Dench reprises her role as Queen Victoria from Mrs.Brown (1997).
 Dench reprises her role as Queen Victoria from Mrs.Brown (1997).
Rating:

Director: Stephen Frears

Cast: Dame Judi Dench, Ali Fazal and Adeel Akhtar

 

“Life is like a carpet, we weave in and out to make a pattern”, says kind-eyed Abdul Karim (Ali Fazal), an Indian servant, to the British monarch, Queen Victoria (Judi Dench) in the initial set up of their tender bonding. Victoria & Abdul, directed by Stephen Frears, has a lot of heart and some genuinely sincere moments. Beginning with a coy disclaimer that reads, “Based on true events…mostly”, the film starts off with a promise of telling a fascinating story, but soon reduces to the wonted melodrama.

This film carefully documents the contentious relationship between Queen Victoria and her servant and closest confidante in later years, Abdul Karim.

The story begins in 1887, in the honor of Queen Victoria, a ceremonial coin (mohor) is minted in India, which has been under formal British rule for nearly three decades. Two Indian clerks, Abdul Karim (Fazal) and Mohammad (Adeel Akhtar) are chosen to present the coin by virtue of their height. On arriving England, they believe to be there for a short period of time but end up in the series of unexpected events. Queen Victoria, who is in her twilight years now, is tired of inexorable royal duties. She longs for some novelty which young Abdul, with his wise knowledge and great storytelling skills, fulfils delightfully. Abdul considers the Queen a very special person and their kindness towards each others is enthralling. He teaches her the Quran, Urdu language (then called ‘Hindustani’) and gives her interesting cultural insights. She declares him her ‘Munshi’ (a teacher) and allows to let his wife and mother-in-law come to England to stay with him. As time goes on, the two develop a very strong friendship that shocks her racist and classist court and heirs.

A still from Victoria & Abdul.A still from Victoria & Abdul.

The setting is quite remarkable here. The film highlights the fact that the Queen was truly a non-racist in an era of unthinkable racism. The film attributes some fairly progressive views of hers, like the appointment of a Muslim to a key role in royal household is a conquest for diversity. Judi Dench, who was previously seen playing younger version of the Queen in Mrs.Brown, is in terrific form once again. She masterly captures all the nuances required to convincingly play an aged, lonely yet determined Queen. It is absolutely amazing to see her playing weary and spunky with equal believability. Ali Fazal performs his innocent and charming character of Abdul nicely. It is a big feat for a young actor to be able to stand in front of an accomplished actor like Dench and he has managed to make most of the opportunity. The rest of the cast is condemned to represent a gallery of caricatures.

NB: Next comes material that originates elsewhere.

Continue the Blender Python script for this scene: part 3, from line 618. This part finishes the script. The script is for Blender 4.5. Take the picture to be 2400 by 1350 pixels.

Stephen Frears (Florence Foster Jenkins, Philomena) struggles to manage the smooth flow of the story. A fascinating story like this deserved a nuance direction but Frears’ direction comes off one note. The screenplay by Lee Hall is uninspired. When the movie finally begins to take itself seriously in the last act, the transition feels rather bumpy. After the jovial first half, the scenes get repetitive and eventually turn into an ordinary fare. The Indian music that plays in some parts only annoys you as it traces the same generic stuff we listen to in every other English movie.

Overall, Victora & Abdul is a could-have-been-better movie about an interesting story. Despite the ravishing chemistry between lead actors, the film is an underwhelming watch.